Ash Wednesday Reflections

Ash Wednesday, also known as the “Day of Ashes”, marks the beginning of 40-day Lenten Season. Lent is the time when Christians observe a period of abstinence, fasting, repentance, and moderation in preparation for the commemoration of Christ’s suffering and sacrifice for the earth’s salvation.

During this day, most Christians (Catholics, specifically) have their foreheads marked with the shape of the cross using ashes, while the priest or lay minister utter the words “Repent and believe in the Gospel,” or “Remember that you are dust and to dust you shall return.”

In the Old Testament, ashes were used for two purposes:

  1. As a sign of humility and mortality; and
  2. As a sign of sorrow and repentance for sins.

This means marking a cross on the forehead using ash is a reminder of our mortality and a symbol of our repentance and penance. Along with the observation of fasting, abstinence, and sincere spiritual discipline, there shall be atonement for our sins and our souls shall be purified.

Ash Wednesday marks the beginning of 40-day Lenten Season.

Three years ago, a priest shared his own definitions for the acronym ASH when we attended the Ash Wednesday mass. According to that priest, these are three of the most important practices and values that we should observe every day, especially during this Lenten Season.

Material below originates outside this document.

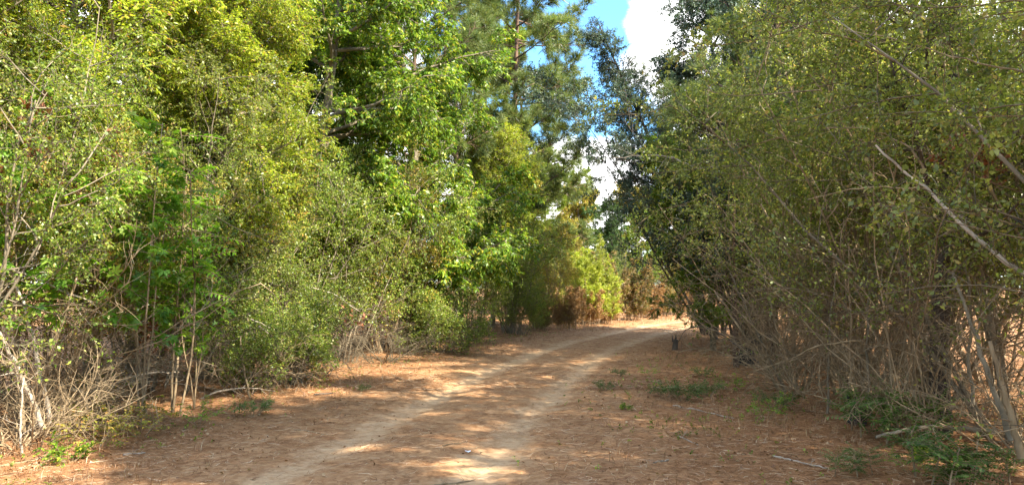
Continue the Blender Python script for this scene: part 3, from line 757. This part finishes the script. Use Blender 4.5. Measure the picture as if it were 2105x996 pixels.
# ------------------------------------------------------------------ poles, logs, dead brush
print('details')
prng = np.random.RandomState(7)
def stick(name, label, cat, pts, r0, r1, mat='bark_pale', twigs=0, tw=(.2, .6), group=None, sides=8, part='stem'):
    o, g, P = pole(pts, r0, r1, prng, sides=sides, mat=mat, twigs=twigs, tw=tw)
    ob = link(name, g.mesh(name, M[mat], True)); ob.location = o
    tag(ob, label, cat, group)
    return ob
LP = 'pale leaning poles at lower left'
stick('leaning_pole', 'longest pale grey pole leaning left out of the dead brush at lower left', 'pole', [at(103, 872, 8.0), at(70, 700, 7.9), at(45, 610, 7.8), at(20, 540, 7.7)], .024, .011, twigs=7, tw=(.3, .9), group=LP)
stick('leaning_pole', 'pale pole entering from the left frame edge and sloping down into the dead brush', 'pole', [at(88, 880, 7.7), at(55, 790, 7.6), at(0, 680, 7.4), at(-30, 610, 7.3)], .024, .014, twigs=5, group=LP)
stick('leaning_pole', 'short forked bare stick standing at the verge in front of the dead brush', 'pole', [at(45, 932, 7.25), at(42, 880, 7.25), at(46, 800, 7.3), at(52, 770, 7.4)], .012, .006, twigs=4, tw=(.2, .5), group=LP)
stick('arching_branch', 'pale bare branch arching to the right above the leaning poles at left', 'branch', [at(-20, 545, 7.6), at(40, 555, 7.7), at(110, 590, 7.9), at(190, 620, 8.2)], .014, .006, twigs=8, tw=(.3, .8), group='bare branches in the left thicket')
stick('hooked_stem', 'thick brown stem bent over like a hook beside the grey trunk at left', 'stem', [at(122, 850, 8.3), at(128, 812, 8.3), at(150, 798, 8.3), at(172, 805, 8.35), at(182, 850, 8.4)], .03, .025, 'bark_tan')
stick('slender_stem', 'slender pale stem curving up beside the grey trunk at left', 'stem', [at(200, 880, 8.6), at(208, 660, 8.7), at(222, 600, 8.8), at(235, 550, 9.0)], .018, .008, 'bark_tan', 5)
stick('hanging_vine', 'pale vine hanging in loose bends in front of the dark hollow at left', 'vine', [at(245, 600, 9.2), at(262, 640, 9.2), at(270, 680, 9.2), at(292, 720, 9.2), at(300, 745, 9.2), at(330, 752, 9.2)], .008, .006, 'bark_tan')
stick('dead_branch', 'pale broken branch sloping down to the left within the left thicket', 'branch', [at(230, 795, 9.3), at(265, 772, 9.4), at(320, 765, 9.6), at(368, 764, 9.8)], .017, .008, 'bark_pale', 3, (.15, .4))
DB = 'crossed bare branches at the foot of the left bushes'
stick('dead_branch', 'thick bare branch rising to the right from the left verge, crossing the others', 'branch', [at(375, 815, 10.8), at(420, 750, 11), at(450, 700, 11.2), at(470, 660, 11.3)], .026, .012, 'bark_grey', 6, group=DB)
stick('dead_branch', 'long grey branch lying low and curving along the left verge', 'branch', [at(385, 830, 10.6), at(440, 805, 10.7), at(490, 795, 10.9), at(565, 803, 11.4)], .018, .007, 'bark_pale', 8, (.2, .6), group=DB)
stick('dead_branch', 'reddish bare forked stem standing in the tangle on the left verge', 'branch', [at(520, 830, 10.9), at(505, 780, 11), at(498, 740, 11.1), at(495, 690, 11.2)], .017, .009, 'bark_tan', 6, (.3, .8), group=DB)
stick('dead_branch', 'mossy pale branch sloping down right towards the left verge', 'branch', [at(532, 670, 11.8), at(570, 700, 12), at(610, 745, 12.4), at(632, 778, 12.7)], .017, .012, 'bark_pale', 6, (.2, .5), group=DB)
stick('dead_branch', 'thin grey branch jutting right above the mossy pale one', 'branch', [at(515, 655, 11.8), at(560, 675, 12), at(605, 695, 12.3), at(640, 690, 12.6)], .012, .005, 'bark_pale', 6, (.2, .6), group=DB)
stick('dead_branch', 'crooked bare branch reaching over the verge under the bright green tree', 'branch', [at(640, 590, 13.4), at(690, 605, 13.6), at(740, 640, 14)], .012, .005, 'bark_pale', 7, (.2, .6), group=DB)
# right
stick('leaning_branch', 'long pale dead branch sloping down from upper left to the right frame edge', 'branch', [at(1800, 298, 6.3), at(1850, 345, 6.2), at(1905, 380, 6.1), at(1960, 450, 6.0), at(2050, 530, 5.9), at(2130, 580, 5.8)], .009, .020, 'bark_pale', 3, (.2, .5))
stick('bare_branch', 'thin bare branch reaching left from the pale leaning branch', 'branch', [at(1905, 388, 6.1), at(1830, 385, 6.2), at(1760, 385, 6.4), at(1660, 410, 6.6)], .006, .003, 'bark_tan', 8, (.15, .5), group='thin bare branches on the right')
stick('bare_branch', 'thin bare branch arching left above the pale leaning branch', 'branch', [at(1900, 350, 6.6), at(1870, 300, 6.7), at(1790, 262, 7), at(1700, 262, 7.3)], .012, .004, 'bark_tan', 8, (.2, .6), group='thin bare branches on the right')
stick('bare_branch', 'long bare branch reaching left from the right frame edge near the top', 'branch', [at(2110, 150, 6.2), at(2000, 130, 6.3), at(1900, 95, 6.6), at(1740, 60, 7)], .009, .003, 'bark_tan', 10, (.2, .6), group='thin bare branches on the right')
stick('bare_branch', 'grey bare branch lying across the left ends of the right thicket below the blue-green trees', 'branch', [at(1440, 350, 15), at(1380, 322, 15), at(1320, 320, 15.2), at(1255, 325, 15.4)], .02, .006, 'bark_pale', 9, (.4, 1.1), group='thin bare branches on the right')
stick('bare_branch', 'bare branch arching low to the left over the small cut stump', 'branch', [at(1560, 745, 14), at(1500, 700, 14.4), at(1450, 668, 15), at(1410, 672, 15.4), at(1392, 705, 15.8)], .016, .005, 'bark_dark', 6, (.3, .7), group='thin bare branches on the right')
stick('bare_branch', 'grey branch curving down left through the middle of the right thicket', 'branch', [at(1770, 700, 8.8), at(1690, 705, 9), at(1620, 740, 9.4), at(1540, 765, 10)], .012, .004, 'bark_tan', 8, (.3, .8), group='thin bare branches on the right')
FS = 'stems fanning out of the right verge'
for k, (a, b, c, r, lab) in enumerate([
    ((1600, 800, 12), (1540, 700, 12.4), (1470, 600, 13), .026, 'thickest grey stem leaning left over the green weeds on the right verge'),
    ((1615, 805, 11.6), (1560, 690, 12), (1500, 560, 12.4), .020, 'pale stem leaning left just right of the thickest one on the right verge'),
    ((1640, 810, 11), (1600, 690, 11), (1565, 540, 11.2), .018, 'nearly upright stem left of the clear sunlit patch in the right thicket'),
    ((1700, 850, 9.6), (1705, 700, 9.6), (1720, 520, 9.8), .016, 'upright stem standing by the black stump'),
    ((1740, 852, 9.2), (1750, 700, 9.2), (1745, 500, 9.3), .018, 'straight upright stem right of the black stump'),
    ((1790, 860, 8.8), (1785, 700, 8.8), (1784, 560, 9), .020, 'straight yellowish pole above the fern-like sprig on the right'),
    ((1880, 810, 8.4), (1870, 700, 8.4), (1855, 520, 8.6), .020, 'upright tan stem left of the dark ridged trunk'),
    ((2080, 905, 6.4), (2020, 740, 6.6), (1960, 560, 7), .028, 'stout brown stem leaning left at the right frame edge'),
    ((2100, 940, 6.0), (2080, 860, 6.0), (2035, 700, 6.1), .035, 'thickest dark stem in the lower right corner'),
    ((2000, 830, 7.4), (1990, 600, 7.4), (1970, 400, 7.6), .018, 'upright stem behind the fallen log near the right edge')]):
    stick('leaning_sapling', lab, 'stem', [at(*a), at(*b), at(*c)], r, r * .45, ['bark_tan', 'bark_grey'][k % 2], 6, (.3, .9), group=FS)
stick('fallen_log', 'fallen curved log lying at the foot of the right thicket above the fern-like sapling', 'log', [at(1800, 898, 7.5), at(1855, 882, 7.5), at(1910, 875, 7.5), at(1980, 880, 7.4), at(2045, 885, 7.2)], .017, .024, 'bark_grey', 2, (.2, .4))

db1 = dead_brush(81, 1.9, 18, 'bark_tan'); db4 = dead_brush(84, 1.6, 16, 'twig'); db5 = dead_brush(85, 4.6, 16, 'bark_tan', .28); db2 = dead_brush(82, 2.4, 18, 'bark_tan', .7); db3 = dead_brush(83, 1.5, 13, 'bark_tan', 1.3)
DG = 'heaps of bare dead brush'
for i, (X, Y, me, sc, lab) in enumerate([
    (-4.85, 7.55, db1, .85, 'pale heap of bare dead brush in the lower left corner'),
    (-5.3, 8.7, db2, 1.0, 'tan upright dead brush behind the pale leaning poles'),
    (-4.95, 8.0, db3, .7, 'flattened tan dead brush under the leaning poles'),
    (-3.95, 11.3, db2, .7, 'bare brush heap on the left verge under the crossed branches'),
    (-3.4, 13.4, db4, .8, 'bare dead brush on the left verge right of the crossed branches'),
    (-2.7, 16.2, db4, .9, 'dim bare brush at the shaded foot of the left bushes midway'),
    (-1.7, 19.7, db4, .8, 'bare brush at the foot of the left bushes before the far bushes'),
    (4.4, 9.0, db2, 1.0, 'upright dead brush behind the black stump on the right'),
    (4.9, 7.1, db1, .95, 'dead brush sprawling over the fallen log at lower right'),
    (4.3, 11.4, db2, 1.0, 'dead brush left of the black stump on the right verge'),
    (4.6, 10.2, db5, 1.0, 'tall bare upright stems left of the pale leaning branch on the right'),
    (4.5, 12.2, db5, .9, 'tall bare upright stems right of the clear sunlit patch in the right thicket'),
    (5.0, 14.6, db5, .95, 'tall bare upright stems above the weeds of the right verge'),
    (4.3, 8.0, db5, .9, 'tall bare upright stems beside the dark ridged trunk on the right'),
    (7.0, 20.0, db5, .9, 'tall bare upright stems at the far left end of the right thicket'),
    (4.9, 14.0, db2, 1.0, 'bare brush among the fanning stems on the right verge'),
    (6.8, 19.2, db2, .9, 'dark bare brush beyond the fanning stems on the right')]):
    place('dead_brush', lab, 'brush', me, G(X, Y), i * 1.9, sc, DG)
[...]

If you want to prepare yourself spiritually for lent, just remember what ASH stands for:

for Alms-giving

As Christians, we should learn to be more sensitive and empathetic to the needs of our fellow human beings. Alms-giving is one way to share what we have, and to help others who are not known or related to us. We are also reminded that sincere merciful deeds must be kept private, away from the other people’s prying eyes.

But when you give alms, do not let your left hand know what your right hand is doing. 

Matthew 6:3

for Sacrifice

It is common knowledge that the Season of Lent is a period of sacrifice. This is the time when most Christians choose to fast and abstain. Though we usually associate “fasting” and “abstinence” with food and meat, some of us can do more sacrifice by abstaining from the things that we are addicted to other than food and meat. For instance, some people opt to deactivate their social media accounts for 40 days during Lent as a form of abstinence.

But when you fast, anoint your head and wash your face, that your fasting may not be seen by others but by your Father who is in secret. And your Father who sees in secret will reward you. 

Matthew 6:17-18

for Holiness

This is obviously the most difficult to achieve, human and sinners as we are. Yet this is the goal of Lent.

He has saved us and called us to a holy life—not because of anything we have done but because of his own purpose and grace. This grace was given us in Christ Jesus before the beginning of time.

2 Timothy 1:9
“Remember that you are dust and to dust you shall return.”

This acronym will help us remember what we need to do to prepare our hearts and spirit for the resurrection of Christ.

May we all have a fruitful sacrifice. A blessed and solemn Lenten Season to all.